Digital Wellbeing is a feature/app built in to recent Google phones and some phones with Google-licensed Android distributions, but it isn't open source, so unfortunately it doesn't seem like it would be possible to modify it and add new features. I am looking for something a little more powerful, that would allow me to, for example:
- Group a bunch of social media apps together, and have one time limit per day that covers them all as a group, rather than timing the usage of each individual app separately. For example, instead of limiting myself to 30 minutes on Twitter, 30 minutes on Facebook, and 30 minutes on Reddit, I would like to be able to limit myself to 1.5 hours in total on any "social media" app (the group of apps being definable by me, and I would define it to include Twitter, Facebook, Reddit, and perhaps others). So with that "group limit", I would be able to spend, for example, 1 hour on Twitter and 30 minutes on Facebook, but then it wouldn't allow me to use any of those 3 apps for the remainder of the day.

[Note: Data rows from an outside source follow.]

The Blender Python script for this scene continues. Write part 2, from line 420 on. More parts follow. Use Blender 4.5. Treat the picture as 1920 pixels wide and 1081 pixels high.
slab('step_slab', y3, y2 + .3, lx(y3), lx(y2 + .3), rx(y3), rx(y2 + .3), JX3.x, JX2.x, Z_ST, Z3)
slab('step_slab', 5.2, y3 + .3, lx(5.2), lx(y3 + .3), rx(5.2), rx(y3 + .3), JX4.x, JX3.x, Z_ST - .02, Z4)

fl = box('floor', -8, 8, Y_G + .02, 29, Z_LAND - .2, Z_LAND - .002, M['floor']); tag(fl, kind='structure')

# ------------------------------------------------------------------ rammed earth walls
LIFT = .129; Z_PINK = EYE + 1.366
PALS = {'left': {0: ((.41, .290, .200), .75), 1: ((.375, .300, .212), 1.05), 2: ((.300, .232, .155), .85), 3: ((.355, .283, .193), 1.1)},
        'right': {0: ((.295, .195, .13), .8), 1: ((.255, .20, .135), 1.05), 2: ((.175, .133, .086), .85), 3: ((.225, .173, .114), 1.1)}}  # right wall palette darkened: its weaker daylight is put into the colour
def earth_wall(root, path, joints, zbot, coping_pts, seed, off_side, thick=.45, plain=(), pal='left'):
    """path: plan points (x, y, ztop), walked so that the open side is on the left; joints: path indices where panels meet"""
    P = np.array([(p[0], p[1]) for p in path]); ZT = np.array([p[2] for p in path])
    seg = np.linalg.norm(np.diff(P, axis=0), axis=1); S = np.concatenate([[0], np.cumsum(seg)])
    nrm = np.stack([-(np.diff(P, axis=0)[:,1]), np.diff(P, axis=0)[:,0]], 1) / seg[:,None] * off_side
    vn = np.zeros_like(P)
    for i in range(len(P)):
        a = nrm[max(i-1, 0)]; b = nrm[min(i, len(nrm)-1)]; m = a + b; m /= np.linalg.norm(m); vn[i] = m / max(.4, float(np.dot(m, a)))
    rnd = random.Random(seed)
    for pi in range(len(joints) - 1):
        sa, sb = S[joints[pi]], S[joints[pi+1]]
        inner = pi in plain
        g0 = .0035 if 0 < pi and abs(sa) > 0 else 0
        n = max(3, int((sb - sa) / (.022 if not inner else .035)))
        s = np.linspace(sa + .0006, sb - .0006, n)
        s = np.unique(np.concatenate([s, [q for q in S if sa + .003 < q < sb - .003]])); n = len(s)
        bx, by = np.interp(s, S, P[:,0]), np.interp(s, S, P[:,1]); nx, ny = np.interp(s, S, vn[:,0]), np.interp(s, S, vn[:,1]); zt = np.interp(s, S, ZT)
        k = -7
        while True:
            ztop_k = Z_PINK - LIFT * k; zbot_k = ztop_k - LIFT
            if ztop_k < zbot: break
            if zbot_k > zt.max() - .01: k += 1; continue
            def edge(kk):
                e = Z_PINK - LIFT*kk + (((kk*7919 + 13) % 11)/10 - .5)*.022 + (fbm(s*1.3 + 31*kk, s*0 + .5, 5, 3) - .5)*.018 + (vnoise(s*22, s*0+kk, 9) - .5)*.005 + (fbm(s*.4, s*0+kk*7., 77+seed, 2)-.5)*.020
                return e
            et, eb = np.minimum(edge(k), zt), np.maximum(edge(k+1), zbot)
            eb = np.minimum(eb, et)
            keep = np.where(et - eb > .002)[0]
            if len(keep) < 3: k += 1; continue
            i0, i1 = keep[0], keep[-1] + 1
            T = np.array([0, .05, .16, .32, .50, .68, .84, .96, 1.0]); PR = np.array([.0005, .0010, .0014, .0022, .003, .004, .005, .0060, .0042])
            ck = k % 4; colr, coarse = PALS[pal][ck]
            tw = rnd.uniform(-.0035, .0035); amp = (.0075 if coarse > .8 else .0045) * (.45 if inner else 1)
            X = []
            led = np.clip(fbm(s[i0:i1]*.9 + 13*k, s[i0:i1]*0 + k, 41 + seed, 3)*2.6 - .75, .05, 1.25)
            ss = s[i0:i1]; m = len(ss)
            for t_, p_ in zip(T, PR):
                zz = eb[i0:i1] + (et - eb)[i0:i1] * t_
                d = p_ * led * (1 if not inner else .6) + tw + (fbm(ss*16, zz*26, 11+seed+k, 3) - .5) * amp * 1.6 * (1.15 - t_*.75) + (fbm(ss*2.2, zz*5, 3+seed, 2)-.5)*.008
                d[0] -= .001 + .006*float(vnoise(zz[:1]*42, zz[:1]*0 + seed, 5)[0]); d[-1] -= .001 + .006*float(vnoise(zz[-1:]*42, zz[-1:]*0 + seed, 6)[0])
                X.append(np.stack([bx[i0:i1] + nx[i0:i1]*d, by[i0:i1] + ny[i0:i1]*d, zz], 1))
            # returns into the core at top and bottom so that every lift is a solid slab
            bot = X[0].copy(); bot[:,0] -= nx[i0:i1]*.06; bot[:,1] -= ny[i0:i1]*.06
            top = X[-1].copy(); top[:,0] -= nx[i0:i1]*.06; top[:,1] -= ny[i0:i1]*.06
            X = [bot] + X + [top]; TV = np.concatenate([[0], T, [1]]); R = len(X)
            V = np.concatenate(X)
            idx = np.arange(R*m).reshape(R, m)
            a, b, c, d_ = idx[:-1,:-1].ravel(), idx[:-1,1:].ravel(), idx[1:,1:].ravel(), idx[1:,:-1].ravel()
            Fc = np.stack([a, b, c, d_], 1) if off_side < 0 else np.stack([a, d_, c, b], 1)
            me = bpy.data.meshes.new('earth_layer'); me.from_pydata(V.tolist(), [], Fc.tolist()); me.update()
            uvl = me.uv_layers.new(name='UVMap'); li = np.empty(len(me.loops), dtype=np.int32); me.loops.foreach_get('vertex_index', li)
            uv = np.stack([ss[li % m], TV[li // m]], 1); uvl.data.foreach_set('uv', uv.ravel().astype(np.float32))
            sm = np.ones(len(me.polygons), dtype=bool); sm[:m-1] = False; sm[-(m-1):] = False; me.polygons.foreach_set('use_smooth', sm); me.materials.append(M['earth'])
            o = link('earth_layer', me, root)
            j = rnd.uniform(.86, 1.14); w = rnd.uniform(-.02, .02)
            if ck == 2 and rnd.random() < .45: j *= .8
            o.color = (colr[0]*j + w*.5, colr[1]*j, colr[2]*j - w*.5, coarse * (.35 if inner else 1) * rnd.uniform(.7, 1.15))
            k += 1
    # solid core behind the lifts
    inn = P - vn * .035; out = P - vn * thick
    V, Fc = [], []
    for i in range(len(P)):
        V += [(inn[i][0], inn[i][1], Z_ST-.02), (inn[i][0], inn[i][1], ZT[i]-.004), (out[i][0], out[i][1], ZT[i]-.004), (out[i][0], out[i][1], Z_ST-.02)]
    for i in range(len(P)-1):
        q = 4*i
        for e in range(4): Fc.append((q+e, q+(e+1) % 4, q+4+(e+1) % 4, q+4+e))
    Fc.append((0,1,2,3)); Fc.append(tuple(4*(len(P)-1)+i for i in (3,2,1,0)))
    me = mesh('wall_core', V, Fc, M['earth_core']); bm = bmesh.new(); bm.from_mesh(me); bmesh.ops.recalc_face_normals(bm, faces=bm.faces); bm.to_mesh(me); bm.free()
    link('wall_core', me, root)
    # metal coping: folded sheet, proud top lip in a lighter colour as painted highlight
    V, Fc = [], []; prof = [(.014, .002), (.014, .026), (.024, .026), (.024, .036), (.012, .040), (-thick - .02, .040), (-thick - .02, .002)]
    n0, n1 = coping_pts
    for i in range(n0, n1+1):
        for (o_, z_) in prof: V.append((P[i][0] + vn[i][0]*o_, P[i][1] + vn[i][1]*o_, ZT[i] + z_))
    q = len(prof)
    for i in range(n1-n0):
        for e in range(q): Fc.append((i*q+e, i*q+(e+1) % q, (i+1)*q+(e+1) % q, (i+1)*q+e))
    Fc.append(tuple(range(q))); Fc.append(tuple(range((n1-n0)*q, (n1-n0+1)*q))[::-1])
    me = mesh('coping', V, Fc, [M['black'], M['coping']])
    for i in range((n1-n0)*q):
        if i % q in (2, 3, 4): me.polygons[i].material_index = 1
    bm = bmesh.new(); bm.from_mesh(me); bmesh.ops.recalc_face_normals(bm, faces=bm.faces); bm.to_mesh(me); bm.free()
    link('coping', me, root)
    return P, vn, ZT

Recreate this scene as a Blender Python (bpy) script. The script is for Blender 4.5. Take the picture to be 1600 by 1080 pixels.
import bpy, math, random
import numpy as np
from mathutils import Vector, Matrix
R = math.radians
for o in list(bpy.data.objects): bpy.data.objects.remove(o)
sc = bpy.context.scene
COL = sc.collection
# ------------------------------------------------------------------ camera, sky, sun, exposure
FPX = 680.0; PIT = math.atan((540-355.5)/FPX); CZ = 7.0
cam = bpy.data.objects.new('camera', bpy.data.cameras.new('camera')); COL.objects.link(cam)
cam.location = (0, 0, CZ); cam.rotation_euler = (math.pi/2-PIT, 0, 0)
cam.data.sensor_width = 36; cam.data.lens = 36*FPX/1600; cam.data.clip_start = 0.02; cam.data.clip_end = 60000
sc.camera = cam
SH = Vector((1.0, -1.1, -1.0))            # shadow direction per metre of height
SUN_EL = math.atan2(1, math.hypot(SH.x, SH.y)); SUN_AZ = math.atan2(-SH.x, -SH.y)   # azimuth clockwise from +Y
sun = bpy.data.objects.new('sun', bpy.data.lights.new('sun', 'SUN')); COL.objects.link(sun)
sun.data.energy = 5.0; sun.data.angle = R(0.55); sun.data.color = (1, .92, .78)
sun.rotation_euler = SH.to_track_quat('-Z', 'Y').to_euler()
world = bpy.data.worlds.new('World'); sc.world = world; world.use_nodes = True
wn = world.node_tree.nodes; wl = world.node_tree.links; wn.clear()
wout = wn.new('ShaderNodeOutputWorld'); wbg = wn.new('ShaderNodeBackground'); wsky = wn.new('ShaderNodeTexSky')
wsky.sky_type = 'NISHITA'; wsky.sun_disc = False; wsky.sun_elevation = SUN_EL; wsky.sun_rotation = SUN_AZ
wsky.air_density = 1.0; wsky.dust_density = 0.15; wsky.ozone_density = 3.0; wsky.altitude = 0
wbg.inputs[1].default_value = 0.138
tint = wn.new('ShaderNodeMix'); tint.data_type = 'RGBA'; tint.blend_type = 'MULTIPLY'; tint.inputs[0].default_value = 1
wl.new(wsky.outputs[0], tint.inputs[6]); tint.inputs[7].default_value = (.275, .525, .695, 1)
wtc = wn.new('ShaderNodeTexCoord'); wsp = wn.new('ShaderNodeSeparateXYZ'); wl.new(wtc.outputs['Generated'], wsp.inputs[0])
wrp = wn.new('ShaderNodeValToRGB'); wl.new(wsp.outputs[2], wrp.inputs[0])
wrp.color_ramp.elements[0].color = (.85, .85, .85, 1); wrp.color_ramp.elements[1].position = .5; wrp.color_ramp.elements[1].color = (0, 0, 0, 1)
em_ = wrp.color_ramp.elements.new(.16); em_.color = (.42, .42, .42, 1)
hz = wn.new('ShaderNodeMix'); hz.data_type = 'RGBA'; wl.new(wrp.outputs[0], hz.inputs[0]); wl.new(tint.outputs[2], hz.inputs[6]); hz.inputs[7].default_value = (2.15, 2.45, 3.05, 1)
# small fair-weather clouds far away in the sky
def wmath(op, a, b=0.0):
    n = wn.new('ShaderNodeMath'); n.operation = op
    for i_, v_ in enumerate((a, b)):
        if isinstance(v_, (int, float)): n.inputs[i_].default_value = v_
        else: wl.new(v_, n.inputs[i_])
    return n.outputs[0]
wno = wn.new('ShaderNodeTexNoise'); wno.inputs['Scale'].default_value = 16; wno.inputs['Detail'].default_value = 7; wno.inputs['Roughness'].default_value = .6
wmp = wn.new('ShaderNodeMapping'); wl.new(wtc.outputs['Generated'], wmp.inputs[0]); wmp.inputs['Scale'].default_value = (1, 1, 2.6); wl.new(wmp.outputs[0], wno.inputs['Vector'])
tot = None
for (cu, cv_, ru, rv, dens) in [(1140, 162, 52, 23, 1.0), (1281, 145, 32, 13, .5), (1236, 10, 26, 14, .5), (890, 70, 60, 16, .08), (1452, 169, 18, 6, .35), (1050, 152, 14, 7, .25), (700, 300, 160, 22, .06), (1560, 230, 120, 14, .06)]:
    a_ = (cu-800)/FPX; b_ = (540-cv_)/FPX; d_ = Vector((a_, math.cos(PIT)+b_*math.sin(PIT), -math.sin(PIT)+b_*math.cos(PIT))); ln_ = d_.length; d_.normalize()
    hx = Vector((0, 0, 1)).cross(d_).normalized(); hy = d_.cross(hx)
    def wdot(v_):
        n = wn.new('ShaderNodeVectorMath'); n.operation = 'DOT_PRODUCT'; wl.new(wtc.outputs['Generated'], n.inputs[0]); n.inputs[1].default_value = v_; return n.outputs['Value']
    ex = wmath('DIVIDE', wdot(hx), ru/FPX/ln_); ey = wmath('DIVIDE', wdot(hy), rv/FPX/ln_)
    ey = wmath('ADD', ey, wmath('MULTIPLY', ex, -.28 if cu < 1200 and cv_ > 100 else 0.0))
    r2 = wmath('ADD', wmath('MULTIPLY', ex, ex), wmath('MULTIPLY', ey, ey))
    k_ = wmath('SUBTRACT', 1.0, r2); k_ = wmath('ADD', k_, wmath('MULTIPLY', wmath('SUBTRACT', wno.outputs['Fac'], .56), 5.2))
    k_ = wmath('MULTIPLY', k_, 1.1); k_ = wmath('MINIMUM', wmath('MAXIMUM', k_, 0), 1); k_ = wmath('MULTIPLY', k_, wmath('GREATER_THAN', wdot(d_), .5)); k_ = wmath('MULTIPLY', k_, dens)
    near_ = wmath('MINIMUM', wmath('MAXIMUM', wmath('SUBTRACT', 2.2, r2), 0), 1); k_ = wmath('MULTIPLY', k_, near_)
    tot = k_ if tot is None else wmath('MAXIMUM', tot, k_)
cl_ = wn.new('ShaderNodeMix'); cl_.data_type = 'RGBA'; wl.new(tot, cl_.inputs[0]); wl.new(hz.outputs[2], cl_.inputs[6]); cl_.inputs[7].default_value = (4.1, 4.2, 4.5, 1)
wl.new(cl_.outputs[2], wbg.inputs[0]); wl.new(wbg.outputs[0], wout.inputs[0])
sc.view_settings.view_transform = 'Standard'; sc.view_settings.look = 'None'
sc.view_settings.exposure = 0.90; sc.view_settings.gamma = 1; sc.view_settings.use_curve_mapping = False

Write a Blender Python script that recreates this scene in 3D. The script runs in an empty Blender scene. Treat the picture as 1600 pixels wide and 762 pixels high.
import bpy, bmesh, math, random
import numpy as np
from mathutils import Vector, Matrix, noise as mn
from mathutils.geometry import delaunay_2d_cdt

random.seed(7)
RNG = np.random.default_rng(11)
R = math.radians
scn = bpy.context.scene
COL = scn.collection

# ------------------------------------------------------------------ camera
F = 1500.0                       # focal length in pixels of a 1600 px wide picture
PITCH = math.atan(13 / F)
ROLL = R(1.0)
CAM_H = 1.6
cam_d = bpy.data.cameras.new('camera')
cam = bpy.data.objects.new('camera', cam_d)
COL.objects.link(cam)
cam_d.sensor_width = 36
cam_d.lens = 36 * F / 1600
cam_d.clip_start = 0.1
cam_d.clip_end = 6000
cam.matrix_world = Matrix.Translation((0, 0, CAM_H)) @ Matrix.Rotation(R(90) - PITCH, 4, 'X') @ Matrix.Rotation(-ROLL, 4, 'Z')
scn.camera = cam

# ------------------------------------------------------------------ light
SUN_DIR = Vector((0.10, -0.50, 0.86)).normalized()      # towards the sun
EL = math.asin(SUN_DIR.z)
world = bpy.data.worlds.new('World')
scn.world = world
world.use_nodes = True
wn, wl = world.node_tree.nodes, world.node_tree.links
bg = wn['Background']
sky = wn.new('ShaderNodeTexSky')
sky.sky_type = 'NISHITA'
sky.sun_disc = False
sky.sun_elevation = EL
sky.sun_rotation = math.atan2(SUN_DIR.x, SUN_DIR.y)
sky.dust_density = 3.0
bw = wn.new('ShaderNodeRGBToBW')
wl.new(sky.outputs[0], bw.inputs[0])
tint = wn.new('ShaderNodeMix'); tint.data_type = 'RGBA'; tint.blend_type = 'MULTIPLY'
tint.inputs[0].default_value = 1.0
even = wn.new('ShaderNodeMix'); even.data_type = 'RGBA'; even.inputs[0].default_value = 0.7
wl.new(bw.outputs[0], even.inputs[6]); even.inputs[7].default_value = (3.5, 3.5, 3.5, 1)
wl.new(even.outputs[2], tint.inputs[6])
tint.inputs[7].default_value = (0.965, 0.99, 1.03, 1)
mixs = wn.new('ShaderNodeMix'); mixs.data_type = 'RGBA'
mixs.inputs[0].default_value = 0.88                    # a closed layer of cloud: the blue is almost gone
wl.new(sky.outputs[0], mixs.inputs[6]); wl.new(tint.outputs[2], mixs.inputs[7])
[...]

- Disable the time limits automatically at weekends, and re-enable them at the beginning of the next week
- Disable all the time limits manually in the evening, but have them re-enabled automatically the following day, in case I forget to do so.
Is there any way I can achieve these goals?
Also, is there any way to also achieve these goals on my Windows PC, in a unified way? Right now I'm just blocking those particular websites on my PC, as a workaround. That means I can only access them on my phone, so I don't have an easy way to get around the time limits I've set up on my phone. But it would be nice to have a time limit that's shared across all of my devices.